Sauf si, au-delà de la discussion franco-française sur les « lois mémorielles », transparaissait en filigrane la crainte de voir de nouveau la France condamnée par la Cour européenne des droits de l’homme, comme les juges de Strasbourg le firent pour l’ouvrage Les services spéciaux du général Aussaresses (CEDH du 15 janvier 2009 ed. Orban) et pour Roger Garaudy (dans l’arrêt Garaudy, Lehideux, Isorni en 2001), sur la base de l’art 10 de la CEDH, au nom du respect du droit à l’information et de la liberté d’expression. Mais la reconnaissance du caractère normatif de la loi Taubira n’était même pas nécessaire à la condamnation pour apologie et au rejet du pourvoi; dès lors que la poursuite reposait sur la loi de 1881 et non sur la loi du 23 mai 2001 à laquelle les juges ne s’étaient référés que pour retenir le caractère criminel de l’esclavage. La réprobation et l’abandon du recours aux lois mémorielles ou compassionnelles (pour reprendre l’expression du sénateur Robert Badinter) peut à la rigueur interdire au Parlement d’étendre les lois mémorielles répressives; mais pas empêcher que le législateur ne se penche sur un système de valeurs que la société démocratique doit tout autant préserver que la liberté d’expression.

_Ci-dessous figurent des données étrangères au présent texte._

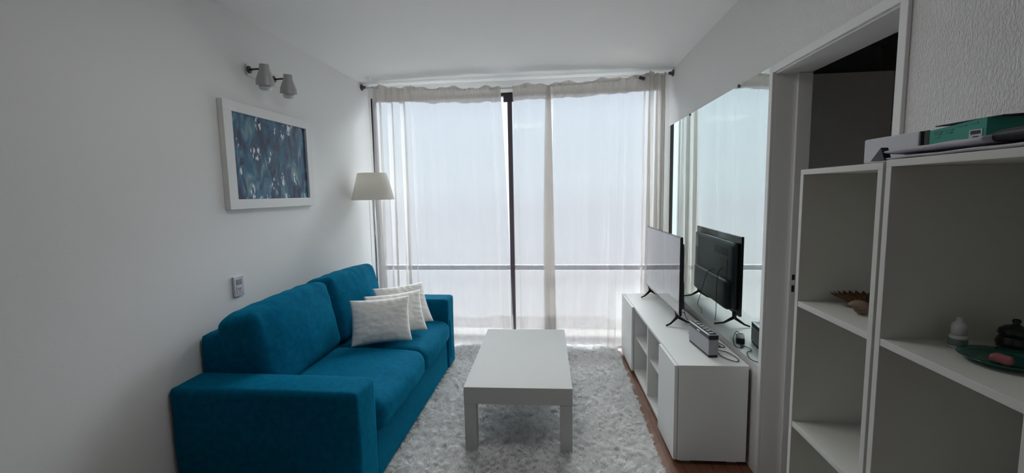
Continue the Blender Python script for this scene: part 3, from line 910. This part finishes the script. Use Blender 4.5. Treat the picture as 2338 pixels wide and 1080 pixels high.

On ne voit pas comment Mme Taubira, aujourd’hui devenue Garde des sceaux, pourrait reprendre les chaînes de l’esclavage, pour saisir le Parlement d’une loi tendant à réprimer la négation ou la contestation de la traite négrière, sans se mettre à dos toutes les « bonnes consciences de gauche » des partisans de « liberté pour l’Histoire », ni comment François Hollande pourrait tenir sa promesse envers les Arméniens.

Que ce soit le Conseil constitutionnel qui le leur dise, passe; mais que ce soit la Cour de cassation, il y a de quoi alerter et désespérer les associations qui se sont donné pour objet de lutter contre les résurgences modernes de l’esclavage et contre sa réhabilitation historique.

Il y a réellement de quoi s’inquiéter de cette « permission des juges » qui masque une certaine régression de la lutte pour la liberté tout court qui mérite pourtant tout autant que la liberté d’expression que l’on s’occupe de son histoire et de son présent.

Bernard Jouanneau, président de Mémoire 2000, association informant et sensibilisant les jeunes scolaires pour les informer et les sensibiliser « à toutes les formes d’atteintes aux droits de l’homme ».